Business leaders have hailed a European Court decision that limits the right of the UK government to tax the profits of British-owned subsidiaries overseas.
The Institute of Directors (IoD) has welcomed the European Court’s verdict in the Cadbury-Schweppes case, which argues that – in this case, the UK – British companies do not owe their member state governments taxation on the profits of their subsidiaries in low-tax countries, under the controlled foreign companies (CFC) rules.
However, the Treasury will still be able to tax profits in which it can prove a company has made artificial arrangements to dodge UK tax law.
“Any government needs laws to combat tax avoidance, but those laws should be strictly limited and should not attack genuine commercial structures,” said Richard Baron, head of taxation at the IoD.
But he stressed that the UK will have to target the CFC rules more carefully, and not apply them where subsidiaries have been set up for genuine business reasons. The IoD suggested this will require amendments to the CFC rules.

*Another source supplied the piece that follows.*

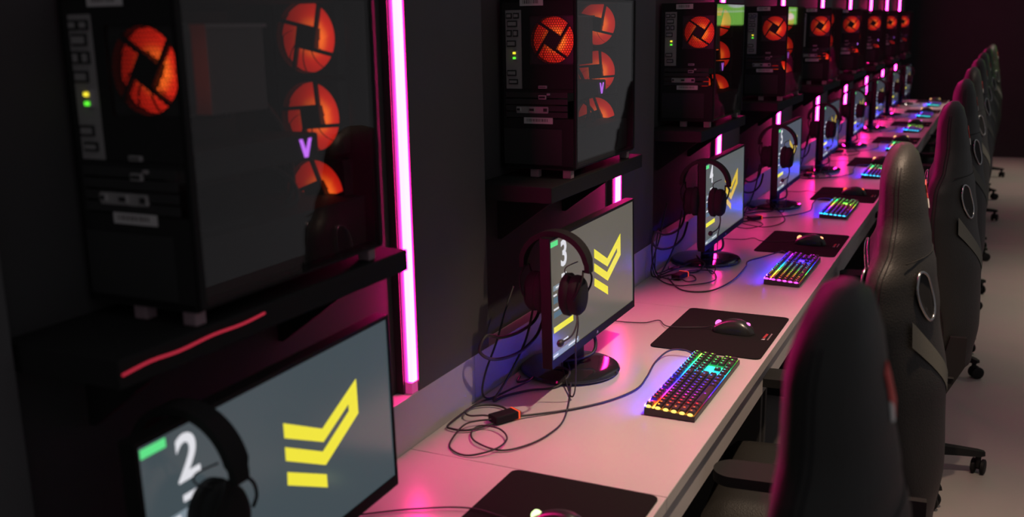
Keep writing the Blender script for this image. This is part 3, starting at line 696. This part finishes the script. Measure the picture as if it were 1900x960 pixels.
H3 = [(-.55,.78,.25),(-.545,.72,.20),(-.54,.66,.14),(-.545,.61,.08),(-.55,.60,.03),(-.545,.63,.006),(-.52,.70,.010),(-.50,.76,.014),(-.52,.83,.006),(-.55,.86,.006)]
S4 = [(-.500,.80,.012),(-.515,.76,.016),(-.54,.70,.008),(-.553,.66,.02),(-.562,.64,.10),(-.563,.66,.16)]
K4 = [(-.563,.67,.165),(-.560,.64,.10),(-.545,.61,.03),(-.500,.575,.006),(-.440,.545,.005),(-.400,.56,.007),(-.350,.62,.006),(-.340,.69,.006),(-.383,.790,.006),(-.444,.757,.010),(-.470,.69,.012)]
W4 = [(-.563,.72,.165),(-.560,.68,.09),(-.545,.64,.02),(-.49,.611,.008),(-.455,.624,.011),(-.42,.60,.008),(-.40,.64,.006),(-.43,.70,.006),(-.47,.66,.014)]
def dongle(n, x, y, rz, lab):
    t = thing('usb_hub', (x, y+dy(n), ZD+.0035), lab, 'usb hub', 'small hubs in the cables', rz); q = MB()
    q.box(-.017, .017, -.036, .036, 0, .018, .003); q.build('shell', M['plastic'], t)
    MB().box(-.0176, .0176, .027, .032, -.0002, .0186, .0006).build('indicator_light', M['oled'], t)
    return t
for n in SEATS:
    if n == 2: continue
    d = (0, dy(n), 0); a = AT[n]; alt = n in (4, 6, 8)
    if not alt:
        cable('cable', 'thin black cable coiled in a large desk loop '+a, L2, .0021, d)
        cable('cable', 'black cable in a small coil on the desk '+a, L1, .0026, d)
        cable('cable', 'short black cable curling near the upstand '+a, L3, .0022, d)
        dongle(n, -.455, .527, -.50, 'small black hub with orange light '+a)
    else:
        cable('cable', 'black cable looping widely off the upstand '+a, K4, .0024, d)
        cable('cable', 'black cable coiled beside the upstand '+a, W4, .0024, d)
        cable('cable', 'short black cable rising up the upstand '+a, S4, .0024, d)
        dongle(n, -.462, .66, -.2, 'small black hub with orange light '+a)
    cable('cable', 'thick black cable looping behind the monitor '+a, H1, .0042, d)
    cable('cable', 'black cable hanging beside the monitor base '+a, H2, .0030, d)
    cable('cable', 'black cable hanging against the upstand '+a, H3, .0026, d)

# ------------------------------------------------------------------ gaming chairs (own frame: origin on the floor under the seat, facing -X)
def lerp(tab, h):
    for a, b in zip(tab, tab[1:]):
        if h <= b[0]:
            k_ = (h-a[0])/(b[0]-a[0]); k_ = k_*k_*(3-2*k_); return [a[i]+(b[i]-a[i])*k_ for i in range(1, len(a))]
    return list(tab[-1][1:])
#        height, half width, side front x, side thickness, back bulge, front hollow
BACK = [(.47,.200,.130,.080,.040,.010),(.60,.235,.100,.085,.080,.035),(.80,.255,.062,.090,.105,.050),(.98,.265,.045,.086,.098,.040),(1.07,.250,.050,.082,.084,.025),
        (1.14,.190,.076,.074,.050,.008),(1.20,.150,.083,.072,.034,.000),(1.27,.138,.083,.068,.026,.000),(1.315,.115,.092,.056,.018,.000),(1.338,.075,.106,.040,.010,.000),(1.346,.030,.120,.022,.003,.000)]
def back_x(y, h):
    hw, fx_, th, bu, ho = lerp(BACK, h); s_ = max(-1, min(1, y/hw)); return fx_+th+bu*(1-s_*s_)
def front_x(y, h):
    hw, fx_, th, bu, ho = lerp(BACK, h); s_ = max(-1, min(1, y/hw)); return fx_+ho*(1-s_*s_)
def chair(lab):
    t = thing('gaming_chair', (0,0,0), lab, 'chair', 'black gaming chairs along the desk')
    b = MB(); hs_ = [.47+(1.346-.47)*(i/44) for i in range(45)]; ring = []; NP = 14
    for h in hs_:
        hw, fx_, th, bu, ho = lerp(BACK, h); pts = []
        for i in range(NP+1):
            s_ = -1+2*i/NP; e = (abs(s_)**6)*.30*th; pts.append((fx_+ho*(1-s_*s_)+e, s_*hw, h))
        for i in range(NP+1):
            s_ = 1-2*i/NP; e = (abs(s_)**6)*.30*th; pts.append((fx_+th+bu*(1-s_*s_)-e, s_*hw, h))
        ring.append(pts)
    n = len(ring[0]); vs = [p for r_ in ring for p in r_]; fs = []
    for i in range(len(ring)-1):
        for j in range(n): fs.append((i*n+j, i*n+(j+1)%n, (i+1)*n+(j+1)%n, (i+1)*n+j))
    fs += [list(range(n))[::-1], [(len(ring)-1)*n+j for j in range(n)]]
    b.add(vs, fs); bk = b.build('backrest', M['leather'], t, True)
    sm = MB()                                                              # double stitched seams down both sides and across the neck
    for s_ in (-1, 1):
        for off in (.45, .57):
            pts = []
            for h in hs_[2:-2]:
                hw, fx_, th, bu, ho = lerp(BACK, h); pts.append((fx_+th*off, s_*(hw+.0004), h))
            sm.tube(pts, .0014, 5)
    pts = []
    hw, fx_, th, bu, ho = lerp(BACK, 1.115)
    for i in range(17):
        y = -hw+2*hw*i/16; pts.append((back_x(y,1.115)+.0003, y*.985, 1.115))
    sm.tube(pts, .0014, 5); sm.build('seam', M['stitch_hole'], bk, True)
    for s_ in (-1, 1):                                                     # belt openings: dark discs painted as shaded holes, with bright rims
        for fn, nm in ((back_x, 1), (front_x, -1)):
            rim = []; disc = []
            for i in range(24):
                a = 2*PI*i/24; y = s_*(.150+.036*math.cos(a)+.016*math.sin(a)); h = 1.035+.056*math.sin(a)
                rim.append((fn(y,h)+nm*.002, y, h)); disc.append((fn(y,h)+nm*.0012, y, h))
            q = MB(); q.add(disc, [list(range(24))]); op = q.build('opening_shade', M['stitch_hole'], bk)
            q = MB(); q.tube(rim, .0032, 8, True); q.build('opening_rim', M['chrome'], t, True)
    fb = MB(); fs = []; vs = []                                            # grey suede band across the back
    for i in range(15):
        k_ = i/14; y = -.215+.20*k_; h = .965-.17*k_
        for d in (-.028, .028):
            hh = h+d; vs.append((back_x(y,hh)+.0015, y, hh))
    for i in range(14): fs.append((2*i, 2*i+1, 2*i+3, 2*i+2))
    fb.add(vs, fs); fb.build('suede_band', M['fabric'], t, True)
    em = MB(); y0 = -.025
    def bx(pl, d): return [(back_x(y,h)+d, y, h) for y,h in pl]
    for pl, mi in (([(-.030,1.208),(-.014,1.204),(-.012,1.220),(-.024,1.228)], 0), ([(-.024,1.229),(-.012,1.221),(-.010,1.205),(.026,1.214),(.018,1.246),(-.010,1.268),(-.026,1.258),(-.020,1.240)], 1)):
        em.mi = mi; n_ = len(pl); em.add(bx(pl,.0008)+bx(pl,.0025), [list(range(n_)), list(range(n_,2*n_))]+[(i,(i+1)%n_,n_+(i+1)%n_,n_+i) for i in range(n_)])
    o = em.build('headrest_patch', [M['white'], M['red']], t); o['label'] = 'red and white patch on the back of the headrest'
    s = MB(); vs = []; fs = []; nx, ny = 14, 12                            # seat cushion, dished with raised side bolsters
    for side in (1, 0):
        for i in range(nx+1):
            x = -.27+.46*i/nx
            for j in range(ny+1):
                y = -.255+.51*j/ny; e = max(abs(2*i/nx-1), abs(2*j/ny-1)); rr = (1-e**7)
                z = (.462+.050*rr+.020*abs(2*j/ny-1)**3*(1-abs(2*j/ny-1)**12)) if side else .462-.048*rr
                vs.append((x, y*(1-.10*(1-i/nx)), z))
    W = ny+1; B_ = (nx+1)*W
    for i in range(nx):
        for j in range(ny):
            fs.append((i*W+j, (i+1)*W+j, (i+1)*W+j+1, i*W+j+1)); fs.append((B_+i*W+j, B_+i*W+j+1, B_+(i+1)*W+j+1, B_+(i+1)*W+j))
    s.add(vs, fs); s.build('seat', M['leather'], t, True)
    for s_ in (-1, 1):
        p = MB(); p.box(-.10, .02, s_*.305-.022, s_*.305+.022, .40, .430, .004); p.tube([(-.03,s_*.30,.42),(-.035,s_*.318,.50),(-.05,s_*.322,.635)], [.020,.020,.017], 10)
        p.box(-.12,.06,s_*.30-.09 if s_ > 0 else -.30-.02, s_*.30+.02 if s_ > 0 else -.30+.09, .404, .412)
        p.build('arm_post', M['plastic_m'], t, 40)
        a = MB(); a.prism([(x,y) for x,y in rrect(-.225,.055,s_*.325-.048,s_*.325+.048,.046,8)], 2, .636, .660); a.build('armrest', M['plastic_m'], t, 40)
        hg = MB(); hg.prism([(.10,.40),(.17,.40),(.22,.50),(.22,.60),(.17,.60),(.15,.50)], 1, s_*.232-.010, s_*.232+.010); hg.build('recliner_hinge', M['plastic_m'], t)
    g = MB(); g.cyl((0,0,.075),(0,0,.25),.030,20); g.cyl((0,0,.25),(0,0,.40),.018,20); g.build('gas_lift', M['plastic'], t, 40)
    MB().box(-.11, .11, -.09, .09, .385, .418, .008).build('tilt_mechanism', M['plastic'], t)
    st = MB(); st.lathe([(.025,.07),(.045,.075),(.050,.10),(.040,.125),(.028,.13)], (0,0,0), 2, 20); hub_ = st.build('base_hub', M['plastic'], t, 40)
    for i in range(5):
        a = 2*PI*i/5; d = Vector((math.cos(a), math.sin(a), 0)); e = Vector((-d.y, d.x, 0)); q = MB(); vs = []
        for (r_, w_, z0, z1) in ((.03,.030,.080,.122),(.12,.026,.082,.118),(.24,.021,.078,.104),(.315,.019,.074,.094),(.335,.012,.076,.090)):
            vs += [d*r_+e*w_+Vector((0,0,z0)), d*r_-e*w_+Vector((0,0,z0)), d*r_-e*w_*.7+Vector((0,0,z1)), d*r_+e*w_*.7+Vector((0,0,z1))]
        fs = [(0,1,2,3), (19,18,17,16)]
        for k_ in range(4):
            for j in range(4): fs.append((k_*4+j, k_*4+(j+1)%4, k_*4+4+(j+1)%4, k_*4+4+j))
        q.add(vs, fs); q.build('base_leg', M['plastic'], hub_)
        q = MB(); p = d*.315; ca = a+1.1+i*.7; ax_ = Vector((-math.sin(ca), math.cos(ca), 0)); tr_ = Vector((math.cos(ca), math.sin(ca), 0))*.012
        for w_ in (-1, 1): 
            c0 = p+tr_+Vector((0,0,.028))+ax_*w_*.007; q.tube([c0, c0+ax_*w_*.004, c0+ax_*w_*.014, c0+ax_*w_*.017], [.020,.028,.028,.022], 20)
        q.cyl(p+tr_+Vector((0,0,.028))-ax_*.01, p+tr_+Vector((0,0,.028))+ax_*.01, .012, 12); q.cyl(p+Vector((0,0,.03)), p+Vector((0,0,.082)), .010, 12)
        q.build('caster', M['plastic'], hub_, 40)
    return t
CH = {2:(.252,-.34,.03,.4), 3:(.200,.975,.10,.2), 4:(.245,2.26,.06,.29), 5:(.235,3.61,.10,-.56), 6:(.23,4.86,.05,-.70), 7:(.23,6.15,.10,-.60), 8:(.23,7.45,.02,.2), 9:(.24,8.75,.08,-.5), 10:(.26,10.02,.05,.1)}
ch = chair('nearest black gaming chair, blurred, filling the bottom right corner')
for n in SEATS:
    x, y, a, b_ = CH[n]
    if n == 2: r = ch; ch.location = (x,y,0); ch.rotation_euler = (0,0,a)
    else: r = dup(ch, (x,y,0), 'black gaming chair with red headrest patch '+AT[n], a)
    for c in kids(r):
        if c.name.startswith('base_hub'): c.rotation_euler = (0,0,b_-a)

# ------------------------------------------------------------------ added green screen on the far wall, out of view, mirrored in the computers' glass
q = MB(); q.box(1.06, 2.35, 11.70, 11.748, ZD+.84, ZD+1.55)
ps = thing('added_wall_screen', (1.82, 11.725, ZD+.84), 'unseen green screen added on the far wall for its glass reflection', 'screen')
q.build('display', M['gscreen'], ps, origin=ps.location)
q = MB(); q.lathe([(.001,0),(.09,.002),(.001,.004)], (1.80, 11.695, ZD+1.10), 1, 20, .5, 1.3); q.box(1.06, 2.35, 11.695, 11.699, ZD+1.005, ZD+1.014); q.lathe([(.001,0),(.05,.002),(.001,.004)], (1.13, 11.695, ZD+.93), 1, 20, .8, 1.0)
q.build('display_figures', M['gwhite'], ps, origin=ps.location)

“One key area will be the interaction between the exemption for arrangements where the motive was not tax avoidance and the exemption where there are substantial business activities (the exempt activities test),” Baron said.
“It may also be time to change to targeting particular types of income, rather than whole companies which are in low-tax countries. But there is no need for the government to go overboard and tighten up the whole corporation tax regime.
“This decision also destroys any lingering illusion that the UK can legislate to defend itself against lower tax rates in other countries.”